[Entries with scene source code]

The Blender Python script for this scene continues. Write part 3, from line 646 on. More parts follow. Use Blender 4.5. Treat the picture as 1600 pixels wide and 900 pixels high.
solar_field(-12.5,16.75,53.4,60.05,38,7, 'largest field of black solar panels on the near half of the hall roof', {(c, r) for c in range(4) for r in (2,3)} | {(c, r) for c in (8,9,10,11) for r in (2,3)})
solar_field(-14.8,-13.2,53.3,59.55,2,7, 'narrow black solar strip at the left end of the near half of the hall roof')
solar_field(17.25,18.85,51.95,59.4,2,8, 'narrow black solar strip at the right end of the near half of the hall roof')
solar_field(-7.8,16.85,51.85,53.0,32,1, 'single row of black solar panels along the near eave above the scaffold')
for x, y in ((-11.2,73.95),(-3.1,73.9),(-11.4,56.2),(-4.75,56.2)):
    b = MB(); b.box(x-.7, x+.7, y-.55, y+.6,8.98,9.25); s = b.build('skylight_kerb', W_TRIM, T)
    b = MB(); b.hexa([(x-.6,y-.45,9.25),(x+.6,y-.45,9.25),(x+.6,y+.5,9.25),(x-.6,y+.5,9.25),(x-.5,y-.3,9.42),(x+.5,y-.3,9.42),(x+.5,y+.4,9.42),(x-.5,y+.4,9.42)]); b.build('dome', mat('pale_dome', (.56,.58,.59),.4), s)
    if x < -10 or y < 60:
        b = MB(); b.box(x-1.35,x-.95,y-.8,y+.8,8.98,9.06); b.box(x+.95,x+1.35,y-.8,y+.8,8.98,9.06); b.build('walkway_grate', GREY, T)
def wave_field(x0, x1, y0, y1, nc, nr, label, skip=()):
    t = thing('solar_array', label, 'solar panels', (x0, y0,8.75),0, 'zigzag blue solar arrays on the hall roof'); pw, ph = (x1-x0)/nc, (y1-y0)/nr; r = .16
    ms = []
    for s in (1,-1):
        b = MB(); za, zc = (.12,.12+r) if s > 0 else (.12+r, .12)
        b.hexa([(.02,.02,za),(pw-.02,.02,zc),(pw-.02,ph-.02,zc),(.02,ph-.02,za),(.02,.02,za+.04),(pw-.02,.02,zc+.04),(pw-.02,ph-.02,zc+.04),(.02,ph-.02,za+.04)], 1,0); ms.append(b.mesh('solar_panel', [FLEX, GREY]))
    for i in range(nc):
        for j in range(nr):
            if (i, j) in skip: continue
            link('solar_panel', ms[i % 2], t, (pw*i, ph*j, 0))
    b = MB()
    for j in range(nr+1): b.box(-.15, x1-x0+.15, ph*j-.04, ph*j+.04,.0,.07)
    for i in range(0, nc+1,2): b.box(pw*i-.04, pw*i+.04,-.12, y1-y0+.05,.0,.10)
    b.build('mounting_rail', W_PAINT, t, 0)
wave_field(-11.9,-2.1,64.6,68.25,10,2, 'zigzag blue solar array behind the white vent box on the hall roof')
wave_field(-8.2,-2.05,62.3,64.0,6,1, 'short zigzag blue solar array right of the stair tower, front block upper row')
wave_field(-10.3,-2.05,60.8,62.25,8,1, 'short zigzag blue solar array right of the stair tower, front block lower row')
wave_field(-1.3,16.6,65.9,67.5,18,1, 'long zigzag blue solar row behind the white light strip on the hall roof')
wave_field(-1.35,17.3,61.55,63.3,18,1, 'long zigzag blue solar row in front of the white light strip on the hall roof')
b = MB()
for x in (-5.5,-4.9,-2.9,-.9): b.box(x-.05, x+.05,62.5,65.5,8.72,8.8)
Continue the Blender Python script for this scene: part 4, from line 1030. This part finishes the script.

WHAT THE EXERCISE ASKS
Output the listing above word for word.

RESPONSE
The Blender Python script for this scene continues. Write part 3, from line 646 on. More parts follow. Use Blender 4.5. Treat the picture as 1600 pixels wide and 900 pixels high.
solar_field(-12.5,16.75,53.4,60.05,38,7, 'largest field of black solar panels on the near half of the hall roof', {(c, r) for c in range(4) for r in (2,3)} | {(c, r) for c in (8,9,10,11) for r in (2,3)})
solar_field(-14.8,-13.2,53.3,59.55,2,7, 'narrow black solar strip at the left end of the near half of the hall roof')
solar_field(17.25,18.85,51.95,59.4,2,8, 'narrow black solar strip at the right end of the near half of the hall roof')
solar_field(-7.8,16.85,51.85,53.0,32,1, 'single row of black solar panels along the near eave above the scaffold')
for x, y in ((-11.2,73.95),(-3.1,73.9),(-11.4,56.2),(-4.75,56.2)):
    b = MB(); b.box(x-.7, x+.7, y-.55, y+.6,8.98,9.25); s = b.build('skylight_kerb', W_TRIM, T)
    b = MB(); b.hexa([(x-.6,y-.45,9.25),(x+.6,y-.45,9.25),(x+.6,y+.5,9.25),(x-.6,y+.5,9.25),(x-.5,y-.3,9.42),(x+.5,y-.3,9.42),(x+.5,y+.4,9.42),(x-.5,y+.4,9.42)]); b.build('dome', mat('pale_dome', (.56,.58,.59),.4), s)
    if x < -10 or y < 60:
        b = MB(); b.box(x-1.35,x-.95,y-.8,y+.8,8.98,9.06); b.box(x+.95,x+1.35,y-.8,y+.8,8.98,9.06); b.build('walkway_grate', GREY, T)
def wave_field(x0, x1, y0, y1, nc, nr, label, skip=()):
    t = thing('solar_array', label, 'solar panels', (x0, y0,8.75),0, 'zigzag blue solar arrays on the hall roof'); pw, ph = (x1-x0)/nc, (y1-y0)/nr; r = .16
    ms = []
    for s in (1,-1):
        b = MB(); za, zc = (.12,.12+r) if s > 0 else (.12+r, .12)
        b.hexa([(.02,.02,za),(pw-.02,.02,zc),(pw-.02,ph-.02,zc),(.02,ph-.02,za),(.02,.02,za+.04),(pw-.02,.02,zc+.04),(pw-.02,ph-.02,zc+.04),(.02,ph-.02,za+.04)], 1,0); ms.append(b.mesh('solar_panel', [FLEX, GREY]))
    for i in range(nc):
        for j in range(nr):
            if (i, j) in skip: continue
            link('solar_panel', ms[i % 2], t, (pw*i, ph*j, 0))
    b = MB()
    for j in range(nr+1): b.box(-.15, x1-x0+.15, ph*j-.04, ph*j+.04,.0,.07)
    for i in range(0, nc+1,2): b.box(pw*i-.04, pw*i+.04,-.12, y1-y0+.05,.0,.10)
    b.build('mounting_rail', W_PAINT, t, 0)
wave_field(-11.9,-2.1,64.6,68.25,10,2, 'zigzag blue solar array behind the white vent box on the hall roof')
wave_field(-8.2,-2.05,62.3,64.0,6,1, 'short zigzag blue solar array right of the stair tower, front block upper row')
wave_field(-10.3,-2.05,60.8,62.25,8,1, 'short zigzag blue solar array right of the stair tower, front block lower row')
wave_field(-1.3,16.6,65.9,67.5,18,1, 'long zigzag blue solar row behind the white light strip on the hall roof')
wave_field(-1.35,17.3,61.55,63.3,18,1, 'long zigzag blue solar row in front of the white light strip on the hall roof')
b = MB()
for x in (-5.5,-4.9,-2.9,-.9): b.box(x-.05, x+.05,62.5,65.5,8.72,8.8)
Continue the Blender Python script for this scene: part 4, from line 1030. This part finishes the script.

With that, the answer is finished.